Lynch also collected memory maps, a sort of mental map that is drawn some time after a place is experienced. These were drawn following biking and walking tours. He did this with his students (here is an interesting example that synthesizes many student maps) and research associates (here is an example showing what could be mapped 12 hours after a walking tour).
Another part of The Perceptual Form of the City project was to have Boston extensively photographed. When paired with the interviews, these photographs offer an eerie insight into the mental maps of Boston’s 1950s inhabitants. Some of the photos are taken every few feet along a sidewalk and are careful to include major paths, nodes and landmarks. Watching them in sequence is like mimicking the act of walking and mentally mapping.
In addition to some of the more obvious photographs (like most images in this post), the photographer captured some brilliantly subtle elements to the visual landscape, including several images of visual limits. This set of unassuming landmarks and visual limit images comprised shots of sidewalks, grass, fences, cobbles, walls and advertisements.
Lynch is primarily known for The Image of The City, but he continued to teach at MIT and produce equally fascinating work for decades after it was published. In one such book, What Time is This Place?, Lynch eloquently discussed how time is experienced and absorbed in the urban landscape. Instead of relying too heavily on the historic nature of Boston in this volume, he pointed to more commonplace ways the passage of time was being perceived in the city (footprints in concrete as a snapshot in time, observing what people are carrying as an indication of the time of day, trees as seasonal clocks, &c.).

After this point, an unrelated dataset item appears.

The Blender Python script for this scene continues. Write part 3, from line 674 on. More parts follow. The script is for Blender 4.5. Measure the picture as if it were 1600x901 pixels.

Less than a decade after Lynch passed away in his summer home on Martha’s Vineyard, a collection of his works was published by The MIT Press. The anthology, City Sense and City Design, is jam-packed with great material, much of which concentrates on Boston and the Boston metro region (including a proposal for new planning practices written with the Boston Redevelopment Authority). One of the more wacky (at least from a post-Cold War perspective) projects Lynch got into later in his career involved mapping what would happen if Boston were hit by a 1-megaton nuclear bomb. For a time, he was also quite interested in humans, waste and space.
What I will leave you with here, though, is a map of a place just outside of Boston, a place that is in fact often confused with Boston. In the mid-1960s, Lynch performed a project entitled Visual Analysis: Community Renewal Program for the town of Brookline, Massachusetts. The goal of the project was to reveal potential problems in the way inhabitants perceived their town (with the idea that perhaps some of these problems could be remedied). The map below represents the collective public image of Brookline based on interviews performed as a part of the project. What do we think, Bostonographers, has this perception changed much since 1965?
Note: Lynchian paths and nodes that make up the town while fuzzy edges and districts are in the distance (my favorite being the question mark to the south that could still in be Brookline).